* _PROBLEM_:
Which lines hold the string "follow"? Copy every one of them.

= = =

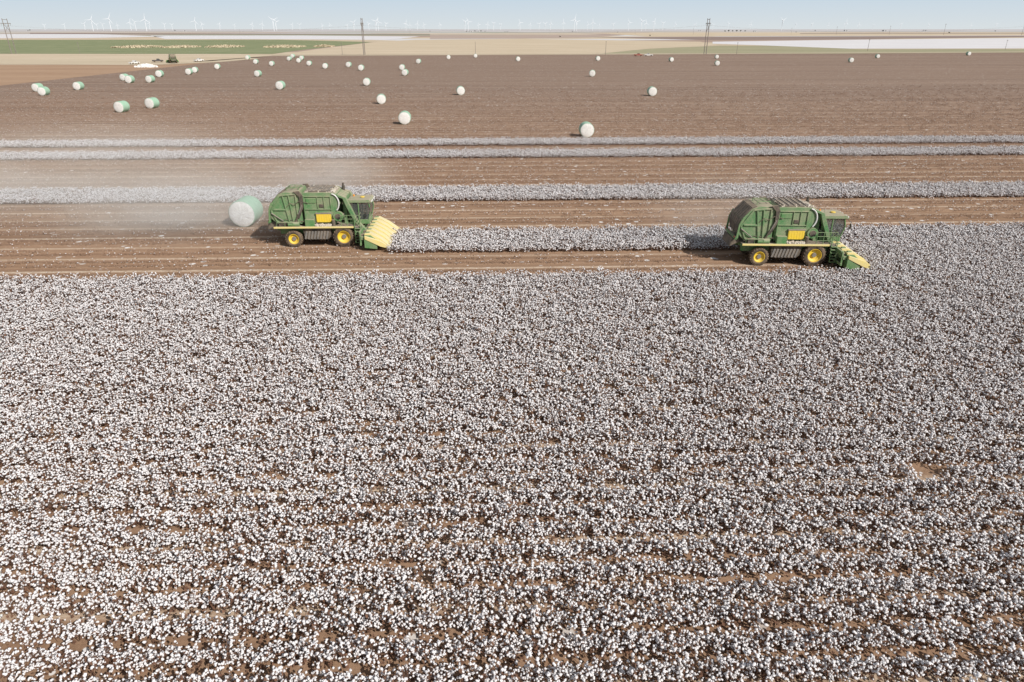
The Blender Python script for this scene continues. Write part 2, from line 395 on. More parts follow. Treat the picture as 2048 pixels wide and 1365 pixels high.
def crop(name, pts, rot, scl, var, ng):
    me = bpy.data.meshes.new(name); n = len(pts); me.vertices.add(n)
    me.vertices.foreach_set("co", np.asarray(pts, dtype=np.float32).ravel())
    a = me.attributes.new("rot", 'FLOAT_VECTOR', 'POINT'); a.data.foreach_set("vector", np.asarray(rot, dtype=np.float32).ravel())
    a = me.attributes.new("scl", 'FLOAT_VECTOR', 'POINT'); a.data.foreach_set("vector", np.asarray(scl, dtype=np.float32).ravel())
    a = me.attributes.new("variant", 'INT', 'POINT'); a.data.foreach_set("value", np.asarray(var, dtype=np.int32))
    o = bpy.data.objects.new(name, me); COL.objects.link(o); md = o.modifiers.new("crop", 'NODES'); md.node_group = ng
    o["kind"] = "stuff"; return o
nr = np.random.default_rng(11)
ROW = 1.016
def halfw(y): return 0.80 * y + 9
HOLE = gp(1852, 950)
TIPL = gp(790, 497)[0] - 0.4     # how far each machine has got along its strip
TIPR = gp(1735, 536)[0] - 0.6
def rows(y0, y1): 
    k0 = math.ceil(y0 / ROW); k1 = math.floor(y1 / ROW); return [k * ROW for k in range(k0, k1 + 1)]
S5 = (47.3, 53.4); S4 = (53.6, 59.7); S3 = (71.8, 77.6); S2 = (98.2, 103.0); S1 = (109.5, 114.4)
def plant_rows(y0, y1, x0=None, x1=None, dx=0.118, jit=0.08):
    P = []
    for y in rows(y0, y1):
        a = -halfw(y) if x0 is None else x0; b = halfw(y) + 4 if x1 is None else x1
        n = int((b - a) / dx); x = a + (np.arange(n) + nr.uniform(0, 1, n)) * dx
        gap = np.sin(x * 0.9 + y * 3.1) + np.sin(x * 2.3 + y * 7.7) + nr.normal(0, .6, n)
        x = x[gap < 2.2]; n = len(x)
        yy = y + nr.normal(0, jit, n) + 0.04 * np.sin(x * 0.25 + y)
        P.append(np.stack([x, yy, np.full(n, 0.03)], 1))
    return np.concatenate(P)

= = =

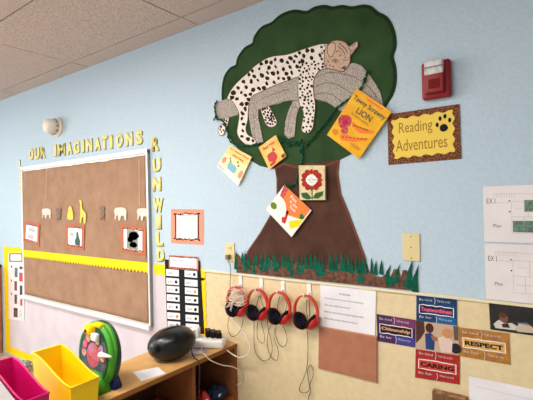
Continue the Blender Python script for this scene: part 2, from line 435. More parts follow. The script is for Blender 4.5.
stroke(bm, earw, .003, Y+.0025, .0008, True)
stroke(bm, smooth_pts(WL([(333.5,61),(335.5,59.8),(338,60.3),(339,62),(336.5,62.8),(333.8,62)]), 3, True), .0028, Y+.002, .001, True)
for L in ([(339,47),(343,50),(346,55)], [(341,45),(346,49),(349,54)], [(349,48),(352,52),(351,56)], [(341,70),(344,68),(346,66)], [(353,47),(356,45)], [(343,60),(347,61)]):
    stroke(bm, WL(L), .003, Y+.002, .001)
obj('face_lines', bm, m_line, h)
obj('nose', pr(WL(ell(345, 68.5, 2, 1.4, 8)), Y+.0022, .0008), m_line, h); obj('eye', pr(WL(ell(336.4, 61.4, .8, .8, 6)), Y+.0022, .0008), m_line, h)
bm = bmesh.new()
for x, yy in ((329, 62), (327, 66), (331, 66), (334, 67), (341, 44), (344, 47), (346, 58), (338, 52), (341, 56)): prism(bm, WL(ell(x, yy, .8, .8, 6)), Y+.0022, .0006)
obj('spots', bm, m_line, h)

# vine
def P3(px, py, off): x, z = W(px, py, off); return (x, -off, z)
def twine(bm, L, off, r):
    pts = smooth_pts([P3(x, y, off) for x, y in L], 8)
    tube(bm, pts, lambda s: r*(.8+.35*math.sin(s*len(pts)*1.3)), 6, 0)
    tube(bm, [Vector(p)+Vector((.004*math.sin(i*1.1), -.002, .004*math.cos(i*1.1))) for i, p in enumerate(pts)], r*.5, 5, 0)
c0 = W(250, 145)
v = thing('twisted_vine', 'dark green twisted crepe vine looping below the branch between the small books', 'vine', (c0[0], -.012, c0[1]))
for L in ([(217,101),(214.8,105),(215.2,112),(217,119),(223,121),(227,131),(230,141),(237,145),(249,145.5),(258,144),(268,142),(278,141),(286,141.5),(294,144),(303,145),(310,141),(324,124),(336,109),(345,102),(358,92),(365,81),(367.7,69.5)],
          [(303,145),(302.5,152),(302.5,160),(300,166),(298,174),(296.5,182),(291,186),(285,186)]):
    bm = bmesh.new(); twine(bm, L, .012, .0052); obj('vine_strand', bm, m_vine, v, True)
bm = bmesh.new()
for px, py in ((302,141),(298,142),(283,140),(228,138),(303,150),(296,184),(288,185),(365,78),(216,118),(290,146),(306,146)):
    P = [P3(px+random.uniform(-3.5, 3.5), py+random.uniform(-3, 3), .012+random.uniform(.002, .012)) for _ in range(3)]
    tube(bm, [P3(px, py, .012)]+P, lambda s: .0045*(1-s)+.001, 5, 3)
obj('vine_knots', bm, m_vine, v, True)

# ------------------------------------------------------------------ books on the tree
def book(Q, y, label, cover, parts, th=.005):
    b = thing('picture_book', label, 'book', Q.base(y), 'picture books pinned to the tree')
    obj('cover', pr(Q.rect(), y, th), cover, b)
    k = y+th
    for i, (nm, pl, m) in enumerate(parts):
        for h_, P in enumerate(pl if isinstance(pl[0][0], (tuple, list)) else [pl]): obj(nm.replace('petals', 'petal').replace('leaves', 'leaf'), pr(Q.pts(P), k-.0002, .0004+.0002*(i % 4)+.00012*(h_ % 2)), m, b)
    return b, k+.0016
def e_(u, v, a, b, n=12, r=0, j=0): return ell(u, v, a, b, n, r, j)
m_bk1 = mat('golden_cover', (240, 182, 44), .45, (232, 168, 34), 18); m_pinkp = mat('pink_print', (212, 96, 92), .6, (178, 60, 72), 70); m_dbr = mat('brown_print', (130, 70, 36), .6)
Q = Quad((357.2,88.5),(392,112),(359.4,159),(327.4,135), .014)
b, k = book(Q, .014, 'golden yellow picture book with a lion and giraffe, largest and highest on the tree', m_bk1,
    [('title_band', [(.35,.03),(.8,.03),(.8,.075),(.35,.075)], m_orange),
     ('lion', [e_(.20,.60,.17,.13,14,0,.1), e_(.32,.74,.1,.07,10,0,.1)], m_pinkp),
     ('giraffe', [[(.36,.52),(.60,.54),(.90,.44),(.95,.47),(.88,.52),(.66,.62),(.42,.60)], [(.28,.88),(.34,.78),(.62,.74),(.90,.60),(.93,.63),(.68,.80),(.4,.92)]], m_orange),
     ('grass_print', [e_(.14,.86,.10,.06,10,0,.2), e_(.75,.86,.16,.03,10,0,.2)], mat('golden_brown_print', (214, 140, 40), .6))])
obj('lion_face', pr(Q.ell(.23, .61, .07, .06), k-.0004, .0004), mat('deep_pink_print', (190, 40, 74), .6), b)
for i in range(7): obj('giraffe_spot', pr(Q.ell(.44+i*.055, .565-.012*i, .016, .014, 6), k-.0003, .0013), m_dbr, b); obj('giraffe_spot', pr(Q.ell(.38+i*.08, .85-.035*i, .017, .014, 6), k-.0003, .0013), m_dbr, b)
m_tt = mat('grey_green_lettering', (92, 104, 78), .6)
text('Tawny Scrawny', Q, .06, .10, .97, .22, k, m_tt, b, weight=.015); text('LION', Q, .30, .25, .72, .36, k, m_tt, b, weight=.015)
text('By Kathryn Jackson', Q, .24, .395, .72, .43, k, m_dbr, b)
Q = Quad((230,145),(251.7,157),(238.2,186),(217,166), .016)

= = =

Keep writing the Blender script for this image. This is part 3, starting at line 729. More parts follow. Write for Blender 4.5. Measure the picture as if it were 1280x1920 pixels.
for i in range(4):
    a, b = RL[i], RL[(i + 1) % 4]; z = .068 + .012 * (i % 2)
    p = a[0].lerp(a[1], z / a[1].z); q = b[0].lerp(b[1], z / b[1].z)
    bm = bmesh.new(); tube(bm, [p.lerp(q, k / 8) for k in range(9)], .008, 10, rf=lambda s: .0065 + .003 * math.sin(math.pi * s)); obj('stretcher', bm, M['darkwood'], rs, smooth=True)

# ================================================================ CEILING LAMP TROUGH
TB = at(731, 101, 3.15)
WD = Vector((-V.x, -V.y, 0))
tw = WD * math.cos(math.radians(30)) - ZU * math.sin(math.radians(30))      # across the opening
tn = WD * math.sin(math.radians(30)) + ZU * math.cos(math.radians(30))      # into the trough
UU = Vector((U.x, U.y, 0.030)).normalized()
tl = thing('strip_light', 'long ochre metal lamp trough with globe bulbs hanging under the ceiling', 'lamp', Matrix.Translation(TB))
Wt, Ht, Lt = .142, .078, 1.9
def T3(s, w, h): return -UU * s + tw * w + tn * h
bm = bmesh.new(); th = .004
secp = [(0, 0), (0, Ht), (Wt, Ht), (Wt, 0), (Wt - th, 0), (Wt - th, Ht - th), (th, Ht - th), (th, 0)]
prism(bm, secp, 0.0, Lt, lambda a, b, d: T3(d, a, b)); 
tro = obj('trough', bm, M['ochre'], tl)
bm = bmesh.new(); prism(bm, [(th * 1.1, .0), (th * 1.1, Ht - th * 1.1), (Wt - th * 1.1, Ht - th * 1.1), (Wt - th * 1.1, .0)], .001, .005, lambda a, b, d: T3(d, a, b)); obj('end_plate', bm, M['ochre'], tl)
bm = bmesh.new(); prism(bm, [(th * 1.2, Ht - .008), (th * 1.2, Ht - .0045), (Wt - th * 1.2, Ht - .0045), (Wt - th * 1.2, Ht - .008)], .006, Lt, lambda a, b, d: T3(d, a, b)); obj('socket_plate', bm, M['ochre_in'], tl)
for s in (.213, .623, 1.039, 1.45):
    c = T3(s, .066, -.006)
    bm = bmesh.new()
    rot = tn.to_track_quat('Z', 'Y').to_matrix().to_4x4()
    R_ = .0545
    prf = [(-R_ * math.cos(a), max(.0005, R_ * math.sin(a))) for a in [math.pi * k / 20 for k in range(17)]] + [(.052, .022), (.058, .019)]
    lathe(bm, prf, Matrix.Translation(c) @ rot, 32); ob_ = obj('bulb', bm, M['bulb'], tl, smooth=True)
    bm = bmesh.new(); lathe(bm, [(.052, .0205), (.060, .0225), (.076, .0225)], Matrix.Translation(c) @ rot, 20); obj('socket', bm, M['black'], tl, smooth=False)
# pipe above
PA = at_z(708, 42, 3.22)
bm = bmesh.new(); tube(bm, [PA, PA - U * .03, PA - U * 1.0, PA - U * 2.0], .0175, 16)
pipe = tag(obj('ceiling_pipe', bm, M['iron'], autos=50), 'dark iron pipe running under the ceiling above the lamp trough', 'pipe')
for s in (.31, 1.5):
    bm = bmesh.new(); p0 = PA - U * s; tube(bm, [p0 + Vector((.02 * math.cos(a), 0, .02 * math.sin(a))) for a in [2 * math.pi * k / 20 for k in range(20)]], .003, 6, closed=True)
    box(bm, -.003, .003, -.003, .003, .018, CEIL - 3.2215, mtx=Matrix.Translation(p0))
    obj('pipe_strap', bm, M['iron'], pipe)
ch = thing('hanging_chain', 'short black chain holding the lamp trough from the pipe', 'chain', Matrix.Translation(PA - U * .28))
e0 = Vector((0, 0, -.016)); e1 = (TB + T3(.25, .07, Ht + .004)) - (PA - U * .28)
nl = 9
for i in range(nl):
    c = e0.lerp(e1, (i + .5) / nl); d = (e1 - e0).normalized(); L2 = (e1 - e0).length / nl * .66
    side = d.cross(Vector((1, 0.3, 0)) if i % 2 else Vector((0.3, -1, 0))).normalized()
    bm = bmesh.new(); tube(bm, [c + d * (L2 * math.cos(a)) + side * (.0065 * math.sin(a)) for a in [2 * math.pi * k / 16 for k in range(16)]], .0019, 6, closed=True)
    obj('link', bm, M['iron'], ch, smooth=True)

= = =

* _THE REPLY_:
The Blender Python script for this scene continues. Write part 2, from line 395 on. More parts follow. Treat the picture as 2048 pixels wide and 1365 pixels high.
Continue the Blender Python script for this scene: part 2, from line 435. More parts follow. The script is for Blender 4.5.
Keep writing the Blender script for this image. This is part 3, starting at line 729. More parts follow. Write for Blender 4.5. Measure the picture as if it were 1280x1920 pixels.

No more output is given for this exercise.